Rising World Pork Production Could Weigh On Meat Prices

Rising pork production around the world, particularly in China and the US, could cut into US hog prices as supply outweighs demand.

The extra meat on world markets then could cut into beef and cattle prices and could even back up chicken markets.

China is building its hog production capacity with very large farrow-to-finish operations to capitalize on economies of scale and to feed its rising middle class’ demand for meat.  Reuters reported that some in the hog industry estimate China could build several hundred such facilities that hold about 5,000 to 8,000 head this year, accelerating pork production dramatically.
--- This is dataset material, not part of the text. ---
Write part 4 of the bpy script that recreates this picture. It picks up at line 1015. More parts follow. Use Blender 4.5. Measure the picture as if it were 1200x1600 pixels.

While the USDA lists Mexico as the primary export market for pork and pork variety meats at 801,887 tonnes last year, Hong Kong/China with 495,637 tonnes is next, according to USDA data compiled by the US Meat Export Federation.  The value of Mexico’s US pork imports came to $1.514 billion, compared with $1.078 billion for Hong Kong/China.

Many of China’s traditional, backyard farms are being closed as China tightens environmental standards, opening the way for the large, integrated facilities.  The increase in controlled production methods could keep China’s pork price volatility in check and improve food safety.




At the same time, US pork production continues to edge higher.  Weekly slaughter is running slightly above a year ago and the 2012-2016 average with a preliminary count of 2.389 million head last week, up 29,000, or 1.23%, from 2.360 million a year earlier and up 205,000, or 9.39%, from the previous five-year average of 2.184 million.

But what really sets US pork production apart from last year and the 2012-2016 average is the average weight of the hogs slaughtered.  USDA weekly data have average weights at 212 pounds each week in January, up one pound, or 0.47%, from 211 through January last year.

Compared with the 2012-2016 average of 209.4 pounds the last week of January, slaughter hog weights were up 2.6 pounds, or 1.24%.

That brought US pork production for January to 3.014 billion pounds, up 64.0 million, or 2.17%, from 2.950 billion in January 2017, according to USDA Market News.

The data also show that hog weights have held steady at a time of year when they usually decline, accelerating the market’s perception of pork production.




While some say pork cutout values have shown more firmness than expected because of strong belly prices, such demand may not be enough in coming weeks or months.

The USDA’s monthly Cold Storage report listed belly supplies as of Dec. 31 at 39.675 million pounds up 5.511 million, or 16.1%, from 34.164 million a month earlier and up 38.689 million, or 215.1%, from 17.986 million a year earlier.




Only 126 head of fed cattle were sold Wednesday on the Livestock Exchange video auction at $126 per cwt.

Cash sales last week in the Plains were at $126.17 to $127 per cwt on a live basis, mostly $126, mostly steady to $1 from the previous week, and a steady $200 on a dressed basis.

The USDA’s choice cutout Monday was up $1.72 per cwt at $208.24, while select was up $1.23 at $203.97.  The choice/select spread widened to $4.27 from $3.78 with only 69 loads of fabricated product sold into the spot market.

The CME Feeder Cattle index for the seven days ended Friday, was $147.63 per cwt, up $0.04.  This compares with Monday’s Mar settlement of $147.67, up $1.47.